The City presented a variety of pageants. In Fen-church Street four giants addressed Her Majesty in orations, and in Gracechurch Street a stupendous angel, with a stupendous trumpet, sat upon a triumphal arch, and played a solo, to the astonishment of the people. In Cornhill and Cheapside the conduits ran with wine; and in the latter street the corporation presented the queen with a purse containing 1,000 marks of gold. Stowe says that "in Paul's Churchyard, against the school, one Master Heywood sat in a pageant under a vine, and made to her an oration in Latin and English. Then there was one Peter, a Dutchman, stood on the weathercock of St. Paul's steeple, holding a streamer in his hand of five yards long; and waving thereof, stood some time on one foot, and some time on the other, and then kneeled on his knees, to the great marvel of all people."

The next day, the 1st of October, the coronation was conducted with equal splendour, the walls of the choir of Westminster Abbey being hung with rich arras, and blue cloth being laid from the marble chair in Westminster Hall to the pulpit in Westminster Abbey, for the queen to walk on. Directly after the queen walked Elizabeth, followed by Anne of Cleves, Mary showing an amiable desire to give every distinction to these near connections. Gardiner, in the absence of the imprisoned primate, placed the crown upon her head, or rather three crowns - first, the crown of St. Edward, then the imperial crown of England, and, lastly, a very rich diadem made expressly for her.

Four days later, Mary opened her first Parliament; and she opened it in a manner which showed plainly what was to come. Both peers and commoners were called upon to attend her majesty at a solemn mass of the Holy Ghost. This was an immediate test of what degree of compliance was to be expected in the attempt to return to the ancient order of things; and the success of the experiment was most encouraging. With the exception of Taylor Bishop of Lincoln, and Harley Bishop of Hereford, the whole Parliament - peers, prelates, and commoners - fell on their knees at the elevation of the host, and participated with an air of devotion in that which in the last reign they had declared an abomination. But such was the zeal now for the lately abhorred mass, that the two uncomplying bishops were rudely thrust out of the queen's presence, and out of the abbey altogether. There were those who insinuated that the emperor furnished Mary with funds to bribe her Parliament on this occasion] but, besides that Charles was not so lavish of his money, events soon showed that the Parliament, though so exceedingly pliant in the matter of religion, was stubborn enough regarding the estates obtained from the Church, and also concerning Mary's scheme of a Spanish marriage.

The first act of legislation was to restore the securities to life and property which had been granted in the twenty-fifth year of Edward III., and which had been so completely prostrated by the Acts of Henry VIII. Such an Act had been passed at the commencement of the last reign, but had been again violated in the cases of the two Seymours.
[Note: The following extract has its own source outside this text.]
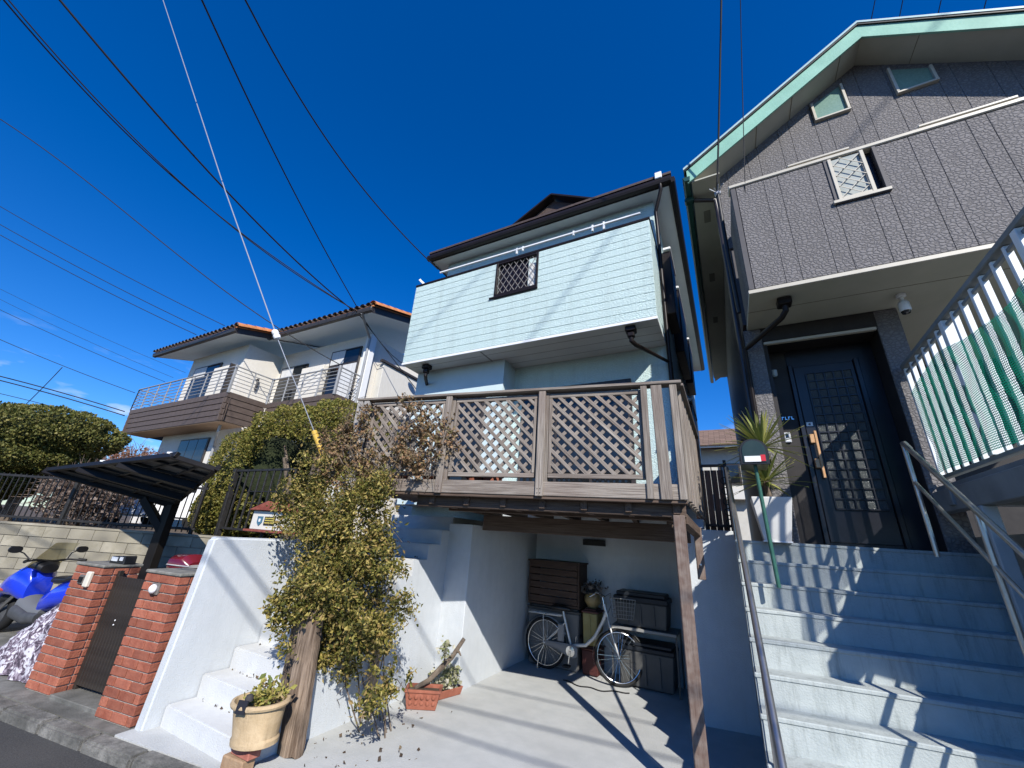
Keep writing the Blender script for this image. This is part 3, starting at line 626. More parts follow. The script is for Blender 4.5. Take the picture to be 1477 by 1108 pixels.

The defiance of all the safeguards of the constitution by Henry VIII. had been such, that it has been calculated that no less than 72,000 persons perished on the gibbet in his reign. The Parliament, looking back on the sanguinary lawlessness of that monarch, did not think the country sufficiently safe from charges of constructive treason and felony without a fresh enactment. It next passed an Act annulling the divorce of Queen Catherine of Arragon, by Cranmer, and declaring the present queen legitimate. This Act indeed tacitly declared Elizabeth illegitimate, but there was no getting altogether out of the difficulties which the licentious proceedings of Henry VIII. had created, and it was deemed best to pass that point over in silence, leaving the queen to treat her sister as if born in genuine wedlock.